Optimization of Biodiesel Production over Chicken Eggshell-Derived CaO Catalyst in a Continuous Centrifugal Contactor Separator

Ebrahim Fayyazi; Barat Ghobadian; Henk H van de Bovenkamp; Gholamhassan Najafi; Bahram Hosseinzadehsamani; Hero Jan Heeres; Jun Yue

doi:10.1021/acs.iecr.8b02678

Optimization of Biodiesel Production over Chicken Eggshell-Derived CaO Catalyst in a Continuous Centrifugal Contactor Separator

Ind Eng Chem Res. 2018 Sep 26;57(38):12742-12755. doi: 10.1021/acs.iecr.8b02678. Epub 2018 Aug 30.

Authors

Ebrahim Fayyazi^{1

2}, Barat Ghobadian², Henk H van de Bovenkamp¹, Gholamhassan Najafi², Bahram Hosseinzadehsamani^{1

3}, Hero Jan Heeres¹, Jun Yue¹

Affiliations

¹ Department of Chemical Engineering, Engineering and Technology Institute Groningen, University of Groningen, 9747 AG Groningen, The Netherlands.
² Department of Biosystems Engineering, Tarbiat Modares University, P.O. Box 14115-111, Tehran 14114, Iran.
³ Department of Biosystems Engineering, Shahrekord University, Shahrekord 8818634141, Iran.

Abstract

Solid calcium oxide (CaO) catalyst was prepared via the calcination of chicken eggshells as an environmentally friendly waste resource and incorporated in a continuous centrifugal contactor separator (CCCS) for intensified biodiesel synthesis.
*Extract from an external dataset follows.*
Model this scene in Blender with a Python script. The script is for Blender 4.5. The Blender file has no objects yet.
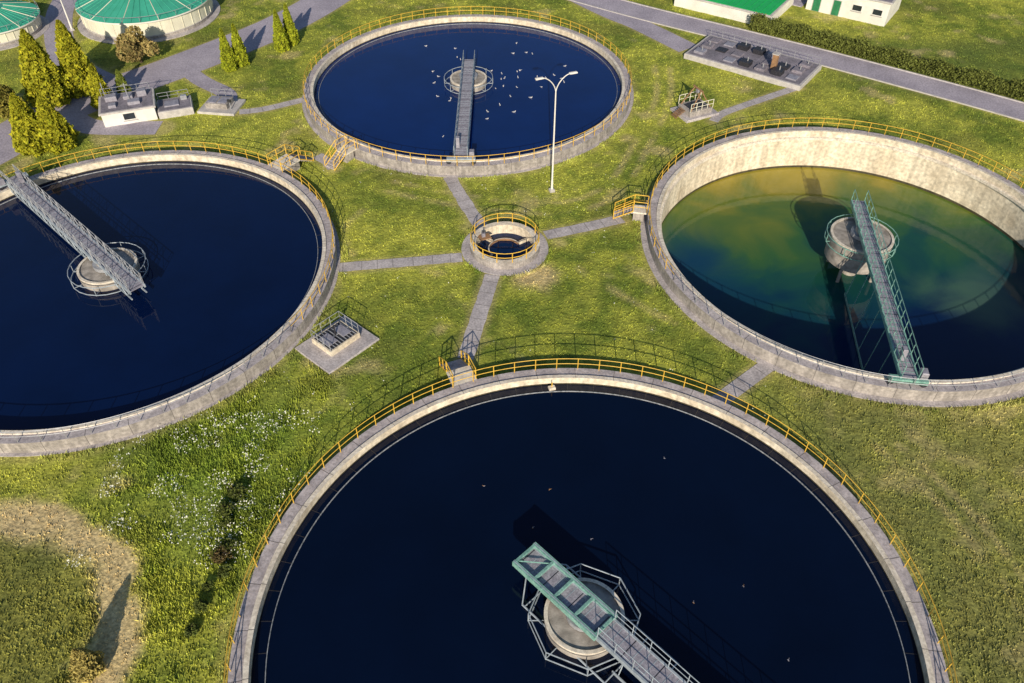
import bpy, math, random
import numpy as np
from mathutils import Vector, Matrix
random.seed(7); np.random.seed(7)
R_=math.radians; cos=math.cos; sin=math.sin; pi=math.pi
scene=bpy.context.scene
COL=scene.collection

# ------------------------------------------------------------------ materials
MATS={}
def M(name,c1,c2=None,scale=2.0,rough=0.8,bump=0.0,bscale=20.0,metal=0.0,fine=None,streak=False,detail=6,lo=0.35,hi=0.65,spec=0.5,smin=0.72):
    if name in MATS: return MATS[name]
    m=bpy.data.materials.new(name); m.use_nodes=True; nt=m.node_tree; N=nt.nodes; L=nt.links
    b=N['Principled BSDF']; b.inputs['Roughness'].default_value=rough; b.inputs['Metallic'].default_value=metal
    b.inputs['Specular IOR Level'].default_value=spec
    tc=N.new('ShaderNodeTexCoord')
    if c2 is None: c2=tuple(x*0.78 for x in c1)
    no=N.new('ShaderNodeTexNoise'); no.inputs['Scale'].default_value=scale; no.inputs['Detail'].default_value=detail; no.inputs['Roughness'].default_value=0.62
    L.new(tc.outputs['Object'],no.inputs['Vector'])
    mr=N.new('ShaderNodeMapRange'); mr.inputs[1].default_value=lo; mr.inputs[2].default_value=hi
    L.new(no.outputs['Fac'],mr.inputs[0])
    mx=N.new('ShaderNodeMix'); mx.data_type='RGBA'; mx.inputs[6].default_value=(*c1,1); mx.inputs[7].default_value=(*c2,1)
    L.new(mr.outputs[0],mx.inputs[0]); out=mx.outputs[2]
    if fine:
        n2=N.new('ShaderNodeTexNoise'); n2.inputs['Scale'].default_value=fine; n2.inputs['Detail'].default_value=4
        L.new(tc.outputs['Object'],n2.inputs['Vector'])
        m2=N.new('ShaderNodeMapRange'); m2.inputs[1].default_value=0.3; m2.inputs[2].default_value=0.7; m2.inputs[3].default_value=0.72; m2.inputs[4].default_value=1.22
        L.new(n2.outputs['Fac'],m2.inputs[0])
        v=N.new('ShaderNodeVectorMath'); v.operation='SCALE'; L.new(out,v.inputs[0]); L.new(m2.outputs[0],v.inputs['Scale']); out=v.outputs[0]
    if streak:
        sx=N.new('ShaderNodeSeparateXYZ'); L.new(tc.outputs['Object'],sx.inputs[0])
        at=N.new('ShaderNodeMath'); at.operation='ARCTAN2'; L.new(sx.outputs[1],at.inputs[0]); L.new(sx.outputs[0],at.inputs[1])
        mu=N.new('ShaderNodeMath'); mu.operation='MULTIPLY'; mu.inputs[1].default_value=26; L.new(at.outputs[0],mu.inputs[0])
        mz=N.new('ShaderNodeMath'); mz.operation='MULTIPLY'; mz.inputs[1].default_value=0.12; L.new(sx.outputs[2],mz.inputs[0])
        cx=N.new('ShaderNodeCombineXYZ'); L.new(mu.outputs[0],cx.inputs[0]); L.new(mz.outputs[0],cx.inputs[1])
        n3=N.new('ShaderNodeTexNoise'); n3.inputs['Scale'].default_value=1.2; n3.inputs['Detail'].default_value=6; L.new(cx.outputs[0],n3.inputs['Vector'])
        m3=N.new('ShaderNodeMapRange'); m3.inputs[1].default_value=0.35; m3.inputs[2].default_value=0.6; m3.inputs[3].default_value=smin; m3.inputs[4].default_value=1.06
        L.new(n3.outputs['Fac'],m3.inputs[0])
        v=N.new('ShaderNodeVectorMath'); v.operation='SCALE'; L.new(out,v.inputs[0]); L.new(m3.outputs[0],v.inputs['Scale']); out=v.outputs[0]
    L.new(out,b.inputs['Base Color'])
    if bump:
        nb=N.new('ShaderNodeTexNoise'); nb.inputs['Scale'].default_value=bscale; nb.inputs['Detail'].default_value=4
        L.new(tc.outputs['Object'],nb.inputs['Vector'])
        bp=N.new('ShaderNodeBump'); bp.inputs['Strength'].default_value=bump; bp.inputs['Distance'].default_value=0.04
        L.new(nb.outputs['Fac'],bp.inputs['Height']); L.new(bp.outputs[0],b.inputs['Normal'])
    MATS[name]=m; return m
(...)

Biodiesel or fatty acid methyl esters (FAME) were produced via the transesterification of sunflower oil (containing 5 wt % tetrahydrofuran as a cosolvent) with methanol under 60 °C and separated from the glycerol and catalyst phases continuously in the CCCS. The influence of reaction parameters on biodiesel production was well modeled by response surface methodology. At an oil flow rate of 9 mL/min, an alcohol to oil molar ratio of 11:1, and a weight hourly space time (defined as the catalyst weight over the oil mass flow rate) of 0.050 h, an optimized FAME yield of 83.2% with a productivity of 638 kg_FAME/(m³ _reactor·h) was achieved. CaO catalyst was reused without significant activity loss for at least four cycles.